#### Goal
Report how many lines below contain the word "from", and give only that number.

-------------------------

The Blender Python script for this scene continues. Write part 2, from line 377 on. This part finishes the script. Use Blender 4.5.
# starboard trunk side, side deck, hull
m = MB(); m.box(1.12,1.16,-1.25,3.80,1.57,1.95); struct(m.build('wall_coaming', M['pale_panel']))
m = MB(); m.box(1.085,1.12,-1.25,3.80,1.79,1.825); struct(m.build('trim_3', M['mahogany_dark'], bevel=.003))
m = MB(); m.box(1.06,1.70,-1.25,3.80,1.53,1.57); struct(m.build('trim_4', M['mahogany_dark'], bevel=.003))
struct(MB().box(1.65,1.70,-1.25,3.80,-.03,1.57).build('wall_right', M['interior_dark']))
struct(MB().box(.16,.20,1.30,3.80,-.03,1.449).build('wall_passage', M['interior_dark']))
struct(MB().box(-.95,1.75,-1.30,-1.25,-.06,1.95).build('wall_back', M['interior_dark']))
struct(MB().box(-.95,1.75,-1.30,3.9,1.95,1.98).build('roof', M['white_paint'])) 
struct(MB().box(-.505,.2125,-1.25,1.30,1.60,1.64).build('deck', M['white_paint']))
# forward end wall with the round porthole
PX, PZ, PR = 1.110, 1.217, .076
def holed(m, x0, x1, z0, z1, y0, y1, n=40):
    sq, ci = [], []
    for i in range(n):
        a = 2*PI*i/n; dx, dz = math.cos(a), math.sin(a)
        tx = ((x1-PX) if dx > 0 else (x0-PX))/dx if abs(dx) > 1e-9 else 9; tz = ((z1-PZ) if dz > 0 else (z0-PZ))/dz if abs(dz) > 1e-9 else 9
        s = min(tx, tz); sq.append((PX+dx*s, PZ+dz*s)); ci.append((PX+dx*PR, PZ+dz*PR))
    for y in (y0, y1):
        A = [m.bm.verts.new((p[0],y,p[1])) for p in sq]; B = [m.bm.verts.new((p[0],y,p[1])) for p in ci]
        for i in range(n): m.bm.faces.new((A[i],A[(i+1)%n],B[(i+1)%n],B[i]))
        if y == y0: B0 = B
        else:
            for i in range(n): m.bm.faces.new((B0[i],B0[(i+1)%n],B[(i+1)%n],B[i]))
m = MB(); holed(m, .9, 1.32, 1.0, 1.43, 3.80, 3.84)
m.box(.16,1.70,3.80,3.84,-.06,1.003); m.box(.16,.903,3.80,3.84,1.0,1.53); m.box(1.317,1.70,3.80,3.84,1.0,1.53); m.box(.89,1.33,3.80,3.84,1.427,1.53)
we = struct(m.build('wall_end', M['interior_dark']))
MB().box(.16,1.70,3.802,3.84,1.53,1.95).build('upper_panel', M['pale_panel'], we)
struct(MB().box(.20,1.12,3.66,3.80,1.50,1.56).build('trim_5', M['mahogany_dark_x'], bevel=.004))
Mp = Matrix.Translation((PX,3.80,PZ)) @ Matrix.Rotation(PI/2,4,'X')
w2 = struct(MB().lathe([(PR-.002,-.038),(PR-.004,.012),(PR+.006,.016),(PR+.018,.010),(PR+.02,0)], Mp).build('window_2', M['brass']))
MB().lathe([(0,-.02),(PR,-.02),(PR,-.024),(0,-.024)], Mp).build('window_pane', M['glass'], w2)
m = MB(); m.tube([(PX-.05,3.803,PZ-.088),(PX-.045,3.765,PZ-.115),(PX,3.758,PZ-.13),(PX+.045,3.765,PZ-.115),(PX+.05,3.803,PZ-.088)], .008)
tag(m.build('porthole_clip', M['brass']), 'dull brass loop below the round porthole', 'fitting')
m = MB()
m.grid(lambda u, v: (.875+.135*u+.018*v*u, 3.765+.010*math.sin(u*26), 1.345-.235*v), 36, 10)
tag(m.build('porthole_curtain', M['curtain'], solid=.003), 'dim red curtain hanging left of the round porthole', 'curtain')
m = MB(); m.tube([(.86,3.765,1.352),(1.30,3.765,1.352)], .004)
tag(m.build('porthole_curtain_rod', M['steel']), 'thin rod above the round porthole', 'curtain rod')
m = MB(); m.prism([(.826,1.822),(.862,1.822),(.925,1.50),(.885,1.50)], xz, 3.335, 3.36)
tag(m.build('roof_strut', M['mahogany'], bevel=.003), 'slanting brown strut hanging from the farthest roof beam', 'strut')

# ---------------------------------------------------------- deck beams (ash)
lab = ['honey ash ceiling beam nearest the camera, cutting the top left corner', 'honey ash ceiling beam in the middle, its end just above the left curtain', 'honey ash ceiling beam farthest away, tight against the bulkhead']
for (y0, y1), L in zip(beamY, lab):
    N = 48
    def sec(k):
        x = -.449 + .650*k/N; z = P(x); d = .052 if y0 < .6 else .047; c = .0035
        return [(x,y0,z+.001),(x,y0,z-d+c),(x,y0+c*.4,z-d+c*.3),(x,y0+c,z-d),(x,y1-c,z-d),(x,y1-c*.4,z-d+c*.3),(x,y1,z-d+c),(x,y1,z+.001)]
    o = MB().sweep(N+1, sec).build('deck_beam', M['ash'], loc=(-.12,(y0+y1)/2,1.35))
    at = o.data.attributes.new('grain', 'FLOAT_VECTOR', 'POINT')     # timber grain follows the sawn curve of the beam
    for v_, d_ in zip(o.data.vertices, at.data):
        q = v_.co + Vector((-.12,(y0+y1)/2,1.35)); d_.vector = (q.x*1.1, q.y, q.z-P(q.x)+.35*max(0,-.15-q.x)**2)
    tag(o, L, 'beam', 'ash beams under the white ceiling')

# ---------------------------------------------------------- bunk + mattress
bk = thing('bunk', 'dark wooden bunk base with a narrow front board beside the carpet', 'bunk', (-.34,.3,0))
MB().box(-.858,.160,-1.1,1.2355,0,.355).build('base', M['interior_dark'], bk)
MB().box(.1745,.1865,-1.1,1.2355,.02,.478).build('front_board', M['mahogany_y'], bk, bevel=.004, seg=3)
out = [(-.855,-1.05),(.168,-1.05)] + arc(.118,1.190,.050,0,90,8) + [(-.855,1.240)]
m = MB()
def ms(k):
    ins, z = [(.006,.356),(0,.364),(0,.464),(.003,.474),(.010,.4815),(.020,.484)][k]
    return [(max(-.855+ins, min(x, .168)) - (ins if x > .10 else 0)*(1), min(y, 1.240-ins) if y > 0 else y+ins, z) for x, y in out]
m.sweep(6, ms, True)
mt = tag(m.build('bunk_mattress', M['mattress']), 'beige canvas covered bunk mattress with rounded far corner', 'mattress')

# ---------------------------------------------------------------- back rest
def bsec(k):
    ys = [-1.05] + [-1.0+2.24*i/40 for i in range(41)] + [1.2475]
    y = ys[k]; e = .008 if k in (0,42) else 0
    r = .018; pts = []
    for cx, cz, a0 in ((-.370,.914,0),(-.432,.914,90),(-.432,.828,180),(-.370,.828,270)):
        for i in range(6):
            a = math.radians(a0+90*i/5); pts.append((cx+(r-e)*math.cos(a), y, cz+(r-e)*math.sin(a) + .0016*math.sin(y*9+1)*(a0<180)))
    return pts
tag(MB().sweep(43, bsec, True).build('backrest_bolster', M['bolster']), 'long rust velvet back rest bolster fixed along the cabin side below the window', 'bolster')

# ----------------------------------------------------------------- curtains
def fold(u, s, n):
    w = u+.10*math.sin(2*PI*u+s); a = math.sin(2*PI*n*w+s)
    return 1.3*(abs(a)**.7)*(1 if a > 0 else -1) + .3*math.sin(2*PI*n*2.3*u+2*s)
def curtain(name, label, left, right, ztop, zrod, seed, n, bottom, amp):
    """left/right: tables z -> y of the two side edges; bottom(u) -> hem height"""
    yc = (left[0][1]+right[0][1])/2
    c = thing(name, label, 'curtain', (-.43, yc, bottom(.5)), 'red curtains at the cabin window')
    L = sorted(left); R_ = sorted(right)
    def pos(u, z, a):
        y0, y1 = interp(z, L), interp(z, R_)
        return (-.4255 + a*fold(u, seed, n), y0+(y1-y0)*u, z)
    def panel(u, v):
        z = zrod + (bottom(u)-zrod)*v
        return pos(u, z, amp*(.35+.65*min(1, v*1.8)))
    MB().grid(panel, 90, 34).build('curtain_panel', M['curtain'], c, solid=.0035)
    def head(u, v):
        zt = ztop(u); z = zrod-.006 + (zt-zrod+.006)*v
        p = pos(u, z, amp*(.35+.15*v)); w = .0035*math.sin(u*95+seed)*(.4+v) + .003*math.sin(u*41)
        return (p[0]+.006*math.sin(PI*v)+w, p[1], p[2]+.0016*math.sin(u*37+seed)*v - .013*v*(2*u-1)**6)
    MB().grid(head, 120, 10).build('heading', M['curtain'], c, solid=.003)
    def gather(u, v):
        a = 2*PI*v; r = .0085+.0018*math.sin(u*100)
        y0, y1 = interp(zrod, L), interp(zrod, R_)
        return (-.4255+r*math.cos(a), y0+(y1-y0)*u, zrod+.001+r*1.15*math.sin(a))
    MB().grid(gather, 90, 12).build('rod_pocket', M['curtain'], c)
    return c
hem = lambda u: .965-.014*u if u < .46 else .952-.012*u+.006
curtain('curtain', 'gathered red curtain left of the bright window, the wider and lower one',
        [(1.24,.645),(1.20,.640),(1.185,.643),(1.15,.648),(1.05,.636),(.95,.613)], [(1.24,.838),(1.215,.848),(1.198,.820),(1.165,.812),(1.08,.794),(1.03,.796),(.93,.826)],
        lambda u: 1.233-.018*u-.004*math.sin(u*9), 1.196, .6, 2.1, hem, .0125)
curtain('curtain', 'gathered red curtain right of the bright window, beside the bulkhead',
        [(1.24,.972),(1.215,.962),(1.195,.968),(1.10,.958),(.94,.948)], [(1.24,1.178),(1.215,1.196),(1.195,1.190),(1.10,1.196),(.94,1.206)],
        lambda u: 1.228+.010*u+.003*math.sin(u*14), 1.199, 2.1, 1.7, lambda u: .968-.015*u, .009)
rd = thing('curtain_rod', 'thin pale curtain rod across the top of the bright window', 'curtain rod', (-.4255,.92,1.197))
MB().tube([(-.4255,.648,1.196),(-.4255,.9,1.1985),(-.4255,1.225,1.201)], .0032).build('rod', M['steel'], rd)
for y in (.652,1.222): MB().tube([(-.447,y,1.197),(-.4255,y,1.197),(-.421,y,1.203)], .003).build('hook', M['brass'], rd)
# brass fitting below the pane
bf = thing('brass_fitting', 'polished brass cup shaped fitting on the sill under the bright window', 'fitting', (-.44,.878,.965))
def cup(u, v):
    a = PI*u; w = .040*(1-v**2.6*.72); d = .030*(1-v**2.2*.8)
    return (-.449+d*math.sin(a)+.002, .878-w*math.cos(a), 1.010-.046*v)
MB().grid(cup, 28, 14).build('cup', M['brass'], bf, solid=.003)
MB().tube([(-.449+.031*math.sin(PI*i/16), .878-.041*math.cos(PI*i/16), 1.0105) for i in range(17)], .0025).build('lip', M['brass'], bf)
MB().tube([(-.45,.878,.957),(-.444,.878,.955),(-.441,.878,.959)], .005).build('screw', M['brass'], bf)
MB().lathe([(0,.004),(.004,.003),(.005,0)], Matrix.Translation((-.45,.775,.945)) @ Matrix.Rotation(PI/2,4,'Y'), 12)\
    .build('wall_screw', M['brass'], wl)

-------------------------

#### Solution
2